We left Kande Beach and made our way through Muzu to Chtimba where we again camped beside Lake Malawi. The next day we crossed the border into Tanzania, drove via Myeba, through many villages and stayed the night at Kisolanza Old Farm House in Iringa. From here we travelled towards the coast through the Mikumi National Park and on to Dar Es Salaam.

Zanzibar was our next stop. We boarded the ferry in Dar and arrived in Stone Town after a couple of hours. Stone Town is a maze of narrow, winding streets. There are some amazing doors, but a lot of them have been neglected. We visited the old slave market which was a sad reminder of the island’s past, as well as the meat and fruit market. The beach is a bit strange as there were big cargo ships pulled up literally on the beach with people swimming right next to them and hotels and bars along the beachfront just metres from where they were loading the ships off the sand. We visited a spice farm which was quite interesting and got to try some different fruits. We then headed north on the island to Nungwi where we spent a few days relaxing on the beach, although we did hire scooters for the day to go and see the colobus monkeys in Jozani Forest. The beaches in Nungwi are absolutely beautiful. The sand is a pure white and the water is a crystal clear aqua blue. Add to that the dhows that line the shores and it is a spectacular place.

We left Zanzibar and returned via ferry to Dar Es Salaam. Leaving Dar the next morning we travelled through many towns and villages on our way to Arusha. During our stay in Arusha we had the pleasure of visiting a Maasai village. The children again just wanted to hold our hands. We visited their homes and watched them work and learnt a little about their lives.

Ngorongoro Crater was our next destination. It was one of the highlights of our trip. We camped on the crater’s rim, where we had a visit by an elephant and some Maasai during our stay. The next morning we left camp before light to make our way down into the crater. The crater is just amazing! There were animals everywhere and heaps of them. We spent the morning driving around, constantly seeing animals. We saw wildebeest, lions, zebras, hippos, gazelle, jackal, elephants, buffalo, ostrich, warthog, white rhino, flamingos, hyena and birds. I could have spent all day there, but unfortunately we had to head back to camp.

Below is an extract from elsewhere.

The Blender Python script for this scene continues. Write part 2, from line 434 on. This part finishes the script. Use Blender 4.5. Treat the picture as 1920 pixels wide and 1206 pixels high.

From there we headed off through the Serengeti, camping the night within it. We saw a small part of the migration on our way, more lions, giraffe and some topi. Not as many animals as I expected though. The next morning presented us with hyenas and a large herd of elephants with a few small ones that were playing around. We also managed to get stuck again, although this time we weren’t dug into the mud, the truck just couldn’t get traction on the muddy surface and eventually we had to get a tow out. We passed more elephants, buffalo, baboons and birds throughout the afternoon before making our camp at Lake Victoria.

We made our way into Kenya, again passing through many villages with all manner of things being sold by the side of the road, including mattresses furniture and lounges. Kembu Camp at Nakuru was our place for the night. It is very close to a dairy farm and the next morning we took a walk around the farm with one of the local men.

We made our way to Nairobi, stopping to take in the view of the Great Rift Valley. That night we had our farewell dinner with our tour group and the next morning had an early flight back to Johannesburg. In the afternoon we visitied the Apartheid Museum. It is a very interesting place and helps you get a better picture of what life was like in South Africa during apartheid. The next day we did a tour around Soweto. It was not what I expected. There were normal suburban homes, with tarred and kerbed roads just like any normal suburb. There are also a large number of very small government houses and some shanty towns and people are generally poor, but it is not all shanty towns. The Hector Pieterson Museum is also extremely interesting and explains how apartheid started to change. We took a tour through downtown Johannesburg and had a quick visit to Constitution Hill.

Before we knew it we were back on the plane home. Africa is an amazing place and fantastic to visit. Yes you have to be careful, but then you have to in most cities across the world. Camping rather than staying in hotels or luxury tented safari camps allowed us to truly experience Africa and I would do it again in a heartbeat.